You’ll receive their request in the "Requests box," where you can approve or reject it. No need to manage access in advance—keep assets restricted by default, and let users come to you when they need access. In short: self-service.

By default, the access requests feature is enabled. To disable it, toggle “Disable access requests.” Note that if the access feature is turned off, the asset will only be visible to users with access, even if its visibility setting is enabled.

Manage access requests

To approve or deny a request, go to the Requests page. In the Pending tab, select the request you want to review. You’ll see the asset concerned, the user requesting access (you can click either for details), and the message they included. Click either Reject or Manage access.

Once you have clicked Manage access, you can specify if the user has the permission to edit the asset, publish it, or edit its metadata, depending on what kind of asset it is. Note that if the asset is external to Huwise, you must provide any editing rights directly from the platform on which that asset is hosted.

To update or revoke access later, go back to the asset’s access settings in the Asset manager. All users with access appear under the Users section. Read on for details.

Users, permissions, and groups

You can give access to specific users or groups. To do so, turn on “Restrict access to authorized users and groups” in the Access section. Then, add users individually in the Users section, or select a predefined group in the Groups section (groups are set up by your portal admin).

Next to each user or group, choose a permission level:

  • View allows users to explore, export, or use any other consumption tool. This is the default and most common permission.

  • View and edit adds editing rights. Use this when you want to let someone else modify your asset.

  • View, edit, and publish includes publishing rights after modification.
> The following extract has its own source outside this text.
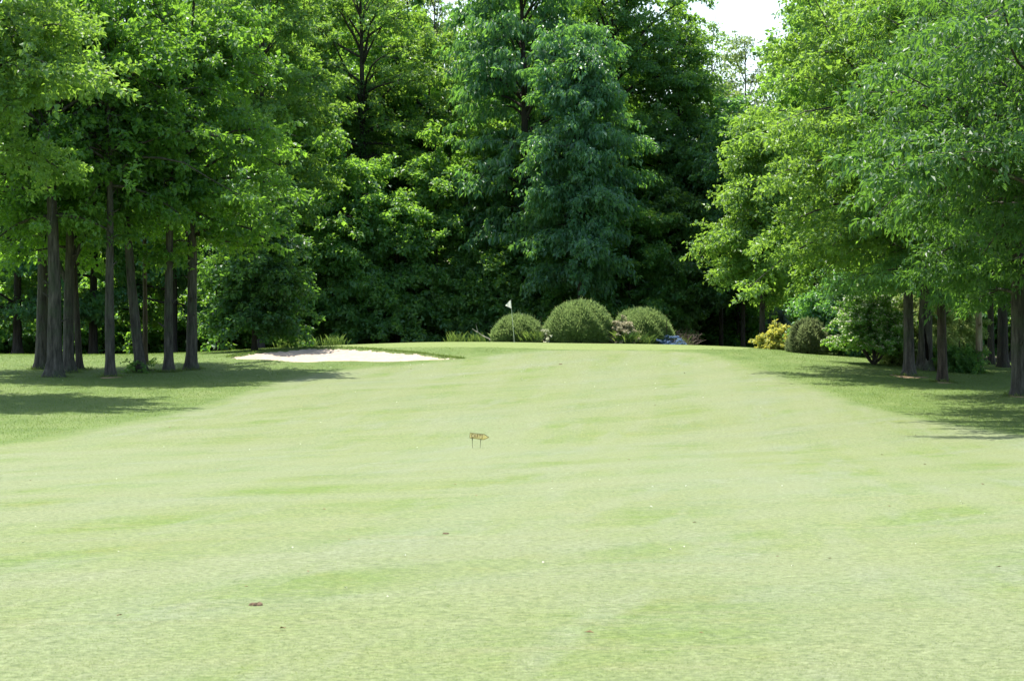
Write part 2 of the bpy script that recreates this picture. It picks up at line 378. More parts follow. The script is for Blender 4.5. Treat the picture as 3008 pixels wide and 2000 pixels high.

Grant with care: this level gives full control over your asset, including the ability to delete or unpublish it.

All users and groups with access appear in their respective sections. To remove one, hover over their name and click Delete. To change permissions, use the permissions dropdown.

The Security tab

Some settings remain on the Security tab, visible when you explore a dataset.

These settings allow you to set API call limits on users and groups (configured on the Access tab), as well as to filter which fields are visible users.